The 9, originally called Cleveland Trust Tower and then Ameritrust Tower, is the only skyscraper designed by one of the most eminent Modernist architects of the 20th century, Marcel Breuer. But like a number of projects Breuer designed in his career, this Brutalist tower did not win universal praise and was nearly destroyed in the early 2000s.
Marcel Breuer was a Bauhaus-trained architect and furniture designer. A native of Hungary and a protege of the eminent Modernist architect Walter Gropius, Breuer earned a reputation for designing furniture and tubular steel chairs such as the Model B3 or Wassily Chair in the 1920s. In 1938 he joined Gropius on the faculty at Harvard's Graduate School of Design.
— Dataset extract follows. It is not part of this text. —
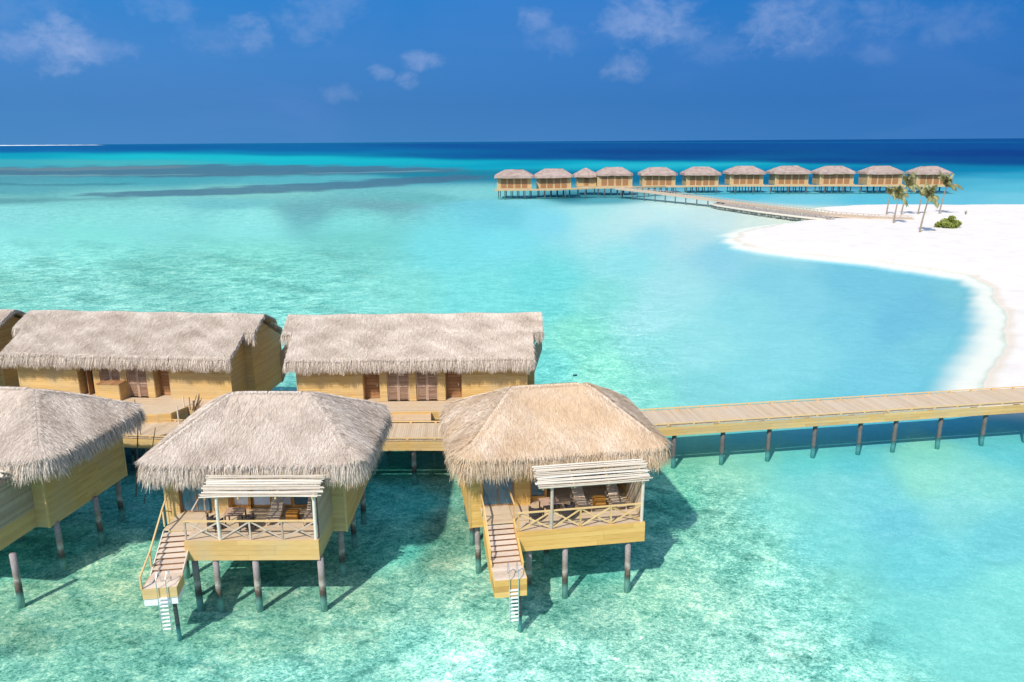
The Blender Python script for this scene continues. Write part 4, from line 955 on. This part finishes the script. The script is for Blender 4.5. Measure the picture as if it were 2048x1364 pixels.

For the next three years, Breuer and Gropius collaborated on several residential designs, including Aluminum City Terrace, an International Style defense housing project near Pittsburgh in 1941. The 240-unit "ultra-utilitarian" compound of prefabricated multifamily and semi-detached dwellings immediately drew "intense antagonism from surrounding economically well-off private residential property owners" who decried the project's design. It would not be the last time Breuer's designs produced strong feelings.
In the 1950s, Breuer continued in domestic architecture but also moved into institutional building design, notably in his UNESCO headquarters and I.B.M. Research Center in France. He went on to design the Whitney Museum of American Art in New York in 1966, which earned him accolades, but when he produced a design for the proposed FDR Memorial that same year in Washington, D.C., the U.S. Commission of Fine Arts rejected his creation as a "disrespectful" "pop art sculpture." Breuer found a better reception with his design of the Department of HUD headquarters in the Southwest Washington, D.C. urban renewal project, and he enjoyed commissions for a number of laboratories, university and museum buildings, including the Education Wing at the Cleveland Museum of Art, completed in 1971.
The latter commission, received in 1967, led Cleveland Trust Company to turn to Breuer to steer the expansion of its downtown offices at Euclid and East 9th Street, where George B. Post's early-1900s rotunda was too small for the bank's needs. Breuer was no stranger to Modernist additions to historic buildings. He had recently designed a proposed pair of skyscrapers to rise above Manhattan's Grand Central Terminal, but the project foundered because it underestimated the groundswell of commitment to historic preservation among New Yorkers who were still reeling from the loss of the grand Penn Station.
In Cleveland, Breuer planned twin 29-story towers that together would frame the old rotunda with frontage on Euclid and East 9th. Elements of the building's design evoked Breuer's HUD headquarters. The first tower, clad in black granite with cast concrete window frames, was completed on the East 9th side in 1971. Bank president George Karch was quick to assert that it reflected Cleveland Trust's dissent from the prevailing "gloomy predictions" about downtown's future. However, by that time, the second tower's expected construction was not expected to start before 1975. Not only was the second tower ultimately not built, its twin and the rotunda were abandoned in 1996 after Ameritrust (as Cleveland Trust had renamed itself in 1971) merged in 1991 with Society for Savings, which had recently invested in expanding its footprint on Public Square, leading to the construction of the Society Center. Society and KeyCorp, which acquired it three years later, had no need for the old Cleveland Trust complex.
The tower sat empty for nearly a decade before Cuyahoga County purchased it in 2005. County commissioners tried to convince the public to support demolishing it for a new county administration center because it was purportedly beyond saving. The threat of demolition hung over the tower for several years, stimulating considerable efforts to highlight the building's many merits, including its build quality, the renown of its architect, the fact that this was Breuer's only skyscraper.
After the county commissioners' failure to assemble the needing financing for a new county complex and their becoming embroiled in scandal, the Geis Companies, a Northeast Ohio real estate development firm, stepped in and offered to purchase the skyscraper and rotunda and undertake their adaptive reuse. Completed in 2015, the rotunda opened as a distinctive Heinen's supermarket, while the tower became the 156-room Metropolitan Hotel and 105 apartments, and the adjacent Swetland Building contained part of Heinen's on the first floor and more apartments on upper floors. The project did much to reenliven a forlorn corner of downtown and ensured that Cleveland did not destroy what was possibly the boldest expresssion of one of the 20th century's greatest Modernist designers.